Во Владимирской губернии сотни зданий были предложены к приватизации, и на протяжении двух лет не было приватизировано ни одного! Я выступаю за приватизацию, за собственника, хотя и понимаю, что многие благие начинания в этом процессе могут быть искажены. Так что проблем здесь очень много, и их надо решать.
Один из положительных примеров — это храмы. Еще 15 лет назад никто и подумать не мог, что почти все из них уцелеют до наших дней. И хотя более половины храмов до сих пор еще брошены, но остальные все-таки получили хозяйственный уход.
— Каковы, на ваш взгляд, перспективы в области охраны памятников и есть ли надежда, что сложившаяся ситуация может измениться к лучшему?

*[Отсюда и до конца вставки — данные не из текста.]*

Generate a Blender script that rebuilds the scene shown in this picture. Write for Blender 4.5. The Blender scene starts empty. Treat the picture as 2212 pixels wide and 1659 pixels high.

— Честно говоря, нет. Понимания не существует никакого, а об увеличении ассигнований никто и слышать не хочет. Вероятно, какие-то надежды мы можем связывать с регионами: в некоторых областях к культурному наследию относятся очень бережно. Но федеральный уровень продолжает оставаться абсолютно равнодушным и удаленным от этой проблемы. Поэтому, я думаю, что нам предстоят еще огромные потери, прежде чем какую то часть памятников удастся сохранить.